Weeks earlier, First Lady Patience Jonathan had outraged the sensibilities of northerners when she ridiculed them as irresponsible parents who bring forth hordes of children they can’t take care of. “Our people no dey born shildren wey dem no dey fit count. Our men no dey born shildren throw away for street. We no dey like the people for that side,” she said at a campaign rally in Calabar, Cross River State. [Translation: “Our people [i.e., southerners] don’t give birth to children they can’t count. Our men don’t bring forth children that they throw away to the streets. We are not like the people from that part of the country [i.e., northerners].”] Many northerners, as you would expect, took umbrage at this.

It is perfectly understandable why the statements credited to Mrs. Buhari and Mrs. Jonathan caused offense. As I said earlier, people generally take exceptions to being told home truths about themselves by outsiders. If Mrs. Buhari had said exactly what Mrs. Jonathan said and Mrs. Jonathan had said exactly what Mrs. Buhari said, we would probably never have even heard about the statements because journalists won’t find them newsworthy, although it must be admitted that Mrs. Jonathan’s characterization of the almajiri problem in northern Nigeria appeared to be more ill-willed than Mrs. Buhari’s characterization of girl child trafficking and discrimination against widows in Nigeria’s deep south.

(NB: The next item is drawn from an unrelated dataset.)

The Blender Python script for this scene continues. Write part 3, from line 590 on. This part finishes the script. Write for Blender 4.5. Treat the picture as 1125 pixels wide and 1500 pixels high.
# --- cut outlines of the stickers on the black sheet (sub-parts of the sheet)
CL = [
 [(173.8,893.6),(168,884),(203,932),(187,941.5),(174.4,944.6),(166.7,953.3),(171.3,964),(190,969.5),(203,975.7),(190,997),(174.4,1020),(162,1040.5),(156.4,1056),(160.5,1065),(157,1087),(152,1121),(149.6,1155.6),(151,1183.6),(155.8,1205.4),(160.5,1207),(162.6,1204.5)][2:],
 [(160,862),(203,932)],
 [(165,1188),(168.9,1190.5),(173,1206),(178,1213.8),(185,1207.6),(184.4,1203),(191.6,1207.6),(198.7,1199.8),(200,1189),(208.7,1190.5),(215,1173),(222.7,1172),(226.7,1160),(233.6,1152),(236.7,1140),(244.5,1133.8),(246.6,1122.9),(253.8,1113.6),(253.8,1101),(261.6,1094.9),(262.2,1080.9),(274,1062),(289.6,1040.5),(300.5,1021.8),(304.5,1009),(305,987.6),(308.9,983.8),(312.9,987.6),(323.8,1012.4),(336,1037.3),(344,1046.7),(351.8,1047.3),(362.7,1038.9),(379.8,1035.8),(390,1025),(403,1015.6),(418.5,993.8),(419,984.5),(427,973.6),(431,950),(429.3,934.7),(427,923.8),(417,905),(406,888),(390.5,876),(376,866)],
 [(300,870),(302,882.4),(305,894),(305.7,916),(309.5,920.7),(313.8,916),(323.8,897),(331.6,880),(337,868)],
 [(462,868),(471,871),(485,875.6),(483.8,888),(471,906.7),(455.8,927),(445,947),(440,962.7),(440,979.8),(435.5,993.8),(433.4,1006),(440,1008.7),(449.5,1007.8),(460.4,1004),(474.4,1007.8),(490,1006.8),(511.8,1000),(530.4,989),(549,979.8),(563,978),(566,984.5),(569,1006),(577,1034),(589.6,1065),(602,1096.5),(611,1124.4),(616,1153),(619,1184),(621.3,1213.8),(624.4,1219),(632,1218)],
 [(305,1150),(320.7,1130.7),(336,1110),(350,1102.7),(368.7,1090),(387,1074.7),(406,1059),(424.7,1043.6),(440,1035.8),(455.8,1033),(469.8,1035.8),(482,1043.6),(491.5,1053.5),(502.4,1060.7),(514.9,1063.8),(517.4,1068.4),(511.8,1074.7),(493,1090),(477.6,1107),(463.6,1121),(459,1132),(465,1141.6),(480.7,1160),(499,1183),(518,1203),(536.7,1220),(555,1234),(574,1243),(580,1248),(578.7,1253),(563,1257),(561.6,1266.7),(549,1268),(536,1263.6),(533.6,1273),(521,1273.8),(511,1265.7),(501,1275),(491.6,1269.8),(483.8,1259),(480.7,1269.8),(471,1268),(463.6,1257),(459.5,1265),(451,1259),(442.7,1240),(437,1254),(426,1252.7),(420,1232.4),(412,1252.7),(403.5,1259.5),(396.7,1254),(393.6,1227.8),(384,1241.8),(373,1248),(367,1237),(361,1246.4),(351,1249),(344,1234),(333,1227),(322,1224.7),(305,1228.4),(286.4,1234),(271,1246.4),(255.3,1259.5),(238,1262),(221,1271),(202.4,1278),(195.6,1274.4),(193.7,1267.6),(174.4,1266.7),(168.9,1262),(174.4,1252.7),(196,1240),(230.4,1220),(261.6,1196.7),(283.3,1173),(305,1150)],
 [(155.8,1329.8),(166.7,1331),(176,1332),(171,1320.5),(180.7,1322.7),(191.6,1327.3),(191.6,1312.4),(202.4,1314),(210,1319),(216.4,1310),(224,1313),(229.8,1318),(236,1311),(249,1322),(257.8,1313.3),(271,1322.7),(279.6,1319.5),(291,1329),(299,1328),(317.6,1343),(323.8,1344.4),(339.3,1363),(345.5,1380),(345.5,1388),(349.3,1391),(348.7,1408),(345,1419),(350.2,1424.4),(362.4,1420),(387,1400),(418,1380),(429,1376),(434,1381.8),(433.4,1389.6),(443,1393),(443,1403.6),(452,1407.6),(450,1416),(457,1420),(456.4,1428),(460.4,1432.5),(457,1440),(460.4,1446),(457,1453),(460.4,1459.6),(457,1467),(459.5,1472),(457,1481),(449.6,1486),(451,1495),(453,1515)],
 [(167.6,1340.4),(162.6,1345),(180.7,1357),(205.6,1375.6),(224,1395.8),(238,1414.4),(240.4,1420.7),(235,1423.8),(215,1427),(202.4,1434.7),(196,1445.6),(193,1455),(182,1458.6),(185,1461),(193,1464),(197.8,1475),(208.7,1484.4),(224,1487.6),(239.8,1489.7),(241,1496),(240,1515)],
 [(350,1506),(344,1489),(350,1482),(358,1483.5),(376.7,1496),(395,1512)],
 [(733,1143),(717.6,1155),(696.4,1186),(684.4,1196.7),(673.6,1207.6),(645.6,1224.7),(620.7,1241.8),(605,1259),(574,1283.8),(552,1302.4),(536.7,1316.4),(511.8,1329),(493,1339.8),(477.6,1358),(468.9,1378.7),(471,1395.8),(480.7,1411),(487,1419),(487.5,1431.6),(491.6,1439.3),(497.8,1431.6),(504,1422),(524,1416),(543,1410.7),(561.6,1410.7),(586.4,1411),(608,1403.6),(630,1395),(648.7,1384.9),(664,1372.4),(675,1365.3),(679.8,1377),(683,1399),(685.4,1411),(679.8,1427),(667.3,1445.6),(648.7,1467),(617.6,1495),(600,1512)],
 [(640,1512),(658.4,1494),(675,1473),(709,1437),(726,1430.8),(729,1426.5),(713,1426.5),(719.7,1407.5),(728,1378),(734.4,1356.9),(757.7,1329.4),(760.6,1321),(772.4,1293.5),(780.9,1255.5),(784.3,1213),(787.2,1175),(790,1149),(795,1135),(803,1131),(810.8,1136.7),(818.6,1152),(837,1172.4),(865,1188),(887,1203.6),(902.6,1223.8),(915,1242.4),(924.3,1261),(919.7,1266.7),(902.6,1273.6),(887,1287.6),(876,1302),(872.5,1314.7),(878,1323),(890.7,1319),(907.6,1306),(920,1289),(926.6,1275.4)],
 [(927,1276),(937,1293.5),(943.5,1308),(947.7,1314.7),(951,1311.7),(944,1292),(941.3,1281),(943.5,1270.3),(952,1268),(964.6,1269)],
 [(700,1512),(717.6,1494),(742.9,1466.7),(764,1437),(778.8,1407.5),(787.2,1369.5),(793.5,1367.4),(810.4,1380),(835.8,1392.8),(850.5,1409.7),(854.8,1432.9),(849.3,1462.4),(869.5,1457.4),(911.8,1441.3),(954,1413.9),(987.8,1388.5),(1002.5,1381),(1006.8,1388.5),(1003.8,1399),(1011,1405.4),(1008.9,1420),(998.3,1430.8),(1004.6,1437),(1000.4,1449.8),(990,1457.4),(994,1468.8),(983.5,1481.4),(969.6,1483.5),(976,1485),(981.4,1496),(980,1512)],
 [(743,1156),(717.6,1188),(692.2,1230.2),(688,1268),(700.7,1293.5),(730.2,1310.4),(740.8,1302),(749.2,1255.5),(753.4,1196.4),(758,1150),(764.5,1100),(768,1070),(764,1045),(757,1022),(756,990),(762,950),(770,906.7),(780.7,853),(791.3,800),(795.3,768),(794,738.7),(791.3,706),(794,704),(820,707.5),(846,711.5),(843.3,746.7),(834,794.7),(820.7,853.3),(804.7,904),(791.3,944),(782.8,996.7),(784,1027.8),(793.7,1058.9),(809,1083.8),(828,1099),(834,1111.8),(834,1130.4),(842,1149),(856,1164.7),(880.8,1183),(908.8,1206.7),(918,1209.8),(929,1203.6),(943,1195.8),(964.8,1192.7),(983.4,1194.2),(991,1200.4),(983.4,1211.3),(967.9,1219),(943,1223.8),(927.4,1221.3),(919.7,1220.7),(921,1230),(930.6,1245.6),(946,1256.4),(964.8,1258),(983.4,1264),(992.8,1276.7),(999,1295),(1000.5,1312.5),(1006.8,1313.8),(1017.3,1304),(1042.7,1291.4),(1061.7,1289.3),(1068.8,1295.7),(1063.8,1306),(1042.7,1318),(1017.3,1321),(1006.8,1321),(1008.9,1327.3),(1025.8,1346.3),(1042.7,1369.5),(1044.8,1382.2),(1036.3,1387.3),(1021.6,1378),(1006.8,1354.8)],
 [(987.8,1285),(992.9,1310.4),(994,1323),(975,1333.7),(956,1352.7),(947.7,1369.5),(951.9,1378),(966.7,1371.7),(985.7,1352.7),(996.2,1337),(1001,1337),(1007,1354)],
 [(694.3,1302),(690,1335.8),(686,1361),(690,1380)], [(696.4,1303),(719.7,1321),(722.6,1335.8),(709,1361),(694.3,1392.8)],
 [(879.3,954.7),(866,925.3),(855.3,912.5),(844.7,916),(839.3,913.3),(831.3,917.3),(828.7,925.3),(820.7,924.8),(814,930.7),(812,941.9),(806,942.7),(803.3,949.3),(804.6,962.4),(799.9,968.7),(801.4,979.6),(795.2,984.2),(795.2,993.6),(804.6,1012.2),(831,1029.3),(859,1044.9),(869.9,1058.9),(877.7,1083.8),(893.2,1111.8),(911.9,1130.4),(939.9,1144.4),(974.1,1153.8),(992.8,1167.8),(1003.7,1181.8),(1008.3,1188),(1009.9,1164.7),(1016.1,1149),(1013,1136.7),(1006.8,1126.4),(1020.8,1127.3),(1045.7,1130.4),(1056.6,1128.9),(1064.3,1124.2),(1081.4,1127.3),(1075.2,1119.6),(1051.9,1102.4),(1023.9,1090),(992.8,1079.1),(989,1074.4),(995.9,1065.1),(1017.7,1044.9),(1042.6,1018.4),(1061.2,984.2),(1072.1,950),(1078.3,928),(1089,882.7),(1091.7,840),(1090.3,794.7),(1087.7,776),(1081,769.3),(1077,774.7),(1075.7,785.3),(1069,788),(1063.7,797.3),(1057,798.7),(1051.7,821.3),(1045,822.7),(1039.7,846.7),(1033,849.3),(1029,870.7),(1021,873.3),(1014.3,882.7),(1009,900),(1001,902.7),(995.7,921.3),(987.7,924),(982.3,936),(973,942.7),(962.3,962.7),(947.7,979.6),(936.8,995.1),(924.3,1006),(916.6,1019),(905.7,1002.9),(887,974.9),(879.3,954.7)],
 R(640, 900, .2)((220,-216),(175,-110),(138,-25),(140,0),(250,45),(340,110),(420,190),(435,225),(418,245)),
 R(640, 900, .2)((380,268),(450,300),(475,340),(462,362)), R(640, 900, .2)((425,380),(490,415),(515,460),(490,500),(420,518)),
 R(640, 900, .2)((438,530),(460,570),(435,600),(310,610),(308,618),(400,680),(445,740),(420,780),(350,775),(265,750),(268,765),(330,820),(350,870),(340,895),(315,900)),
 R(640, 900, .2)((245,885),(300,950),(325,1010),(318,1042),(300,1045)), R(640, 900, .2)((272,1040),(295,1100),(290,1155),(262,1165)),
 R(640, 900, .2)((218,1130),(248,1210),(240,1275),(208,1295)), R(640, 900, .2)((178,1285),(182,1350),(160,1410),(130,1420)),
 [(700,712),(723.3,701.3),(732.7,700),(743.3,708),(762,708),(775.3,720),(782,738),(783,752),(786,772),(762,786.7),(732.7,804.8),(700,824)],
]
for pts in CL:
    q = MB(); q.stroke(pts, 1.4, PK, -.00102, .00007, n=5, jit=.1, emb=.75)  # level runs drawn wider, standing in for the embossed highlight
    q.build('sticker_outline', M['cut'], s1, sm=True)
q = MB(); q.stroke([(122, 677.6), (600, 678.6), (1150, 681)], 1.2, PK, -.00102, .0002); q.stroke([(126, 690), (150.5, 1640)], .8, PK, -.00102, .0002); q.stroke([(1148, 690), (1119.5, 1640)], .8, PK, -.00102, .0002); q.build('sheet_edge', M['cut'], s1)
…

While Mrs. Jonathan created an explicitly divisive we-versus-they binary, Mrs. Buhari appeared to be more sympathetic to what she identified as the deep south’s major problems. But both could do with more tact and discretion because people resent being told unpleasant truths about themselves by outsiders. That’s why. for instance, black American hip-hop youth call themselves “nigga” but will go to war if a white person as much as says “nig.”

I had an interesting conversation about this with my American students some years back. A white student wondered why American blacks call themselves the derogatory name “nigga” and tolerate being told unpleasant things about their culture by black celebrities, but take offense when a white person does the same. A black student in the class gave a perfect analogy in response. He asked the white student if she ever fights with and insults her siblings, and she answered in the affirmative. He then asked her if she thought it would be OK for another person to fight with and insult her siblings just because she does the same. His point sank in.

This is all natural. What isn't natural, however, is the campaign of intentional lies against Mrs. Aisha Buhari by people who are offended by the unpleasant truths she said about the deep south. Lies are being spread on fringe websites and social media sites that she was married when she was only 9, and that Buhari is a pedophile. This self-evident lie is taking wings and is being spread wildly even by people who should be discerning.

 Unfortunately, there is insufficient official biographic information about Mrs. Buhari in the public domain, and this is helping fuel the lie. But from the little that is available about her, we know that she was born in 1969 (some say 1971) to the family of Nigeria's first defense minister, got married to General Buhari in 1989, and has a grandchild. It's bio-chronologically impossible for a woman born in 1979 (as is being alleged by her traducers) to have a 26-year-old daughter—and a grandchild. She would have had to be 8 years old when she was married--and be pregnant at 9-- to have a 26-year-old daughter.

I hope the Buhari campaign will release the real age of Mrs. Buhari to quell the lies that are being spread about her on the Internet. It isn't fair to let her be defined by the intentional distortions of mischief makers.

This presidential election cycle will certainly go down in the annals as the most vicious, mean-spirited, and vulgar. Even from faraway America, I feel the incredible nastiness of the electioneering and can’t wait for it to end today.